<<<<
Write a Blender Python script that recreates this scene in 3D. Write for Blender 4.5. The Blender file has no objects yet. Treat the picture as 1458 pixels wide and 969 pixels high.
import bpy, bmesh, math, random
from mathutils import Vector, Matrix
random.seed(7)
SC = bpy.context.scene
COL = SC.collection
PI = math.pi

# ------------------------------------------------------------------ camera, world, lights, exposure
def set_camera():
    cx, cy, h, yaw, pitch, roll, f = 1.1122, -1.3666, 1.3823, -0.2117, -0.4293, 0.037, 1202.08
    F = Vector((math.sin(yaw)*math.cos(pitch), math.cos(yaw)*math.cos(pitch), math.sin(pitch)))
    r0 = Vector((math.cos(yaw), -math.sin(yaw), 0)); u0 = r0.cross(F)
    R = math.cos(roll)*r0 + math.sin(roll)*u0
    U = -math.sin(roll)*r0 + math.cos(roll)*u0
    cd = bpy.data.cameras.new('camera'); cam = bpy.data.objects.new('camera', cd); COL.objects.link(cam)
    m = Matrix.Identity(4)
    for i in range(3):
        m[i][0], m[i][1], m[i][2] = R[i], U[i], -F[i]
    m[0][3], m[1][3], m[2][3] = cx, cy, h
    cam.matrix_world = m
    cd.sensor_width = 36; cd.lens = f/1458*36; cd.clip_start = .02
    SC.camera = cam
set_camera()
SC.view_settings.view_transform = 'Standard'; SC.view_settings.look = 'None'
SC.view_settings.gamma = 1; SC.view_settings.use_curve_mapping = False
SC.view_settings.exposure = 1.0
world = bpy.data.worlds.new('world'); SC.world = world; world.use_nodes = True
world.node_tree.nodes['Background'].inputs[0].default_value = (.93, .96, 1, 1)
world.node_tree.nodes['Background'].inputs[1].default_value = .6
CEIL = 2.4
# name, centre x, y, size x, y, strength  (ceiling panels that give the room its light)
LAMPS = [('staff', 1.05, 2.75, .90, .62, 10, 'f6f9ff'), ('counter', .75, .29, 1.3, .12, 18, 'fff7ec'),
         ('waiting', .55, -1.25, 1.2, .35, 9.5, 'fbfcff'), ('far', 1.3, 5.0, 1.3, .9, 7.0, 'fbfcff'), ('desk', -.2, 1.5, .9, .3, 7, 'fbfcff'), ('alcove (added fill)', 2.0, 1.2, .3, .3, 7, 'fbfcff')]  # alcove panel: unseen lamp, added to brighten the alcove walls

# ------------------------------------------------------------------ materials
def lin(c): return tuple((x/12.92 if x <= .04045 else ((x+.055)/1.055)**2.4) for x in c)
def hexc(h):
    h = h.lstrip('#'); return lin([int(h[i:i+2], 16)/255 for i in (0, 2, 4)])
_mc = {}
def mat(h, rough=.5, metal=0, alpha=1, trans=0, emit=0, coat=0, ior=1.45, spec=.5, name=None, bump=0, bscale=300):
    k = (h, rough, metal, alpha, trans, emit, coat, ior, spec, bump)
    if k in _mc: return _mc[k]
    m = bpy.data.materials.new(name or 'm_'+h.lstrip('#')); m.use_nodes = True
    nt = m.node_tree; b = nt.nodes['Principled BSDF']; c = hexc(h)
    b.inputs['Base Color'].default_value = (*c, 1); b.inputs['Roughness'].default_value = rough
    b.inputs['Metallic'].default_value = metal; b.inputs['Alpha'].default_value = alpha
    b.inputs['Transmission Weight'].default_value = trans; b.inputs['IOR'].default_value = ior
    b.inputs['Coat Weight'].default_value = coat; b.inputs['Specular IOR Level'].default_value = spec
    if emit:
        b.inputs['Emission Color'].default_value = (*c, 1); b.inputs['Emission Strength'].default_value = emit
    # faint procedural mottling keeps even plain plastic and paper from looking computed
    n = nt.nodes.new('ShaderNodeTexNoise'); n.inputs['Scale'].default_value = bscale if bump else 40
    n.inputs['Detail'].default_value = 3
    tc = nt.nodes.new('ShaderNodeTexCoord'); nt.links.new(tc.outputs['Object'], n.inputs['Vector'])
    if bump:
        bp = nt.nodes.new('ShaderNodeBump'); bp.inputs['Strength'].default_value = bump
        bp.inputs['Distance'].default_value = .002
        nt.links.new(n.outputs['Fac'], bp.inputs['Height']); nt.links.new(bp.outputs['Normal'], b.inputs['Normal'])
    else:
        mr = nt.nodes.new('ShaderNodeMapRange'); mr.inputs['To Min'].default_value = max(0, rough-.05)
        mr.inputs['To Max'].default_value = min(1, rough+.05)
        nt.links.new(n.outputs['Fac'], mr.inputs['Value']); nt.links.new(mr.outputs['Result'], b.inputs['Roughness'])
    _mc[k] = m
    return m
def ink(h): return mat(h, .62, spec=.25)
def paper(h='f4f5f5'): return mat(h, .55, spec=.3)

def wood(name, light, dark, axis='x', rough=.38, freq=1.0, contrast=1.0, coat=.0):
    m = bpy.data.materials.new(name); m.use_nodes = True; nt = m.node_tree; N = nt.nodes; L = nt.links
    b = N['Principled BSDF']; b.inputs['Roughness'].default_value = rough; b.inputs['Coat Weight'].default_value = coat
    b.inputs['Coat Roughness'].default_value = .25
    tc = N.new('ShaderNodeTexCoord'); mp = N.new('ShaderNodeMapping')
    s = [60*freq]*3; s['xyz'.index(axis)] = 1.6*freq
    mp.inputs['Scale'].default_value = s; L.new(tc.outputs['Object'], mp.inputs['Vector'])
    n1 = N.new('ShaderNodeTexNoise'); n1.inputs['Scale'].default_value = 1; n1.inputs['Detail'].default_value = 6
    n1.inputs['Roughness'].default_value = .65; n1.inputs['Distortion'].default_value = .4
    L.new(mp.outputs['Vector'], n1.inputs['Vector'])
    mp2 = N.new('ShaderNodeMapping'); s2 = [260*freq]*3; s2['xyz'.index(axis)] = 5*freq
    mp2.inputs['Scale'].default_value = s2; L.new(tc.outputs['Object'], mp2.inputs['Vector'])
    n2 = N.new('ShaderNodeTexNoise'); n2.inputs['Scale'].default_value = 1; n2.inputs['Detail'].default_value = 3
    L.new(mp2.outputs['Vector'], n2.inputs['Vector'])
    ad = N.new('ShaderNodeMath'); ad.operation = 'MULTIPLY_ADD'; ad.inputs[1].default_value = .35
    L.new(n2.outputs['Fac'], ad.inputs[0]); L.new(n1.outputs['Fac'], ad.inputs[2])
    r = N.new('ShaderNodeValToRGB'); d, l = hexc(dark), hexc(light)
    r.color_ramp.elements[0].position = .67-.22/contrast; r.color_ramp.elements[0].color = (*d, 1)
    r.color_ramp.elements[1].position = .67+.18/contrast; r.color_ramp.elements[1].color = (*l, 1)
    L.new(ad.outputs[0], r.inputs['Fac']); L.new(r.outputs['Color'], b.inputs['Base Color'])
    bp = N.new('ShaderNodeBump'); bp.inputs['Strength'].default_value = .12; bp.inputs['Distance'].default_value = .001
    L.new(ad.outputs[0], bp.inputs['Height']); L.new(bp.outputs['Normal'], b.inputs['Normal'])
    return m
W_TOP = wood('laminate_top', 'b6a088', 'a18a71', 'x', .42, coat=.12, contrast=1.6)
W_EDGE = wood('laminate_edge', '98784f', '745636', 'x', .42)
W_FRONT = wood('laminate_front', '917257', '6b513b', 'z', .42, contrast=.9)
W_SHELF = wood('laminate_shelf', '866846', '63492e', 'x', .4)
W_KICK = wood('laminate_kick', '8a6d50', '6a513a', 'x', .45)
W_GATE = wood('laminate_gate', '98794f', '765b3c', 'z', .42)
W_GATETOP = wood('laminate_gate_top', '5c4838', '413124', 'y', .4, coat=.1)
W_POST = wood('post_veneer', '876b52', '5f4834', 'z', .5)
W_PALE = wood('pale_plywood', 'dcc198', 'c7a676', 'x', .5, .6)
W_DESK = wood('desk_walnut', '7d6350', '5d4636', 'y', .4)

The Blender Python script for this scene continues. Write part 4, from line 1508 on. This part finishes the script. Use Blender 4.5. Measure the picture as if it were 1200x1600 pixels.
>>>>
**What you will do:** Only the lines from the top of the data through the line that contains "PI = math.pi" should be quoted, exactly as they stand.

**Result of the task:**
Write a Blender Python script that recreates this scene in 3D. Write for Blender 4.5. The Blender file has no objects yet. Treat the picture as 1458 pixels wide and 969 pixels high.
import bpy, bmesh, math, random
from mathutils import Vector, Matrix
random.seed(7)
SC = bpy.context.scene
COL = SC.collection
PI = math.pi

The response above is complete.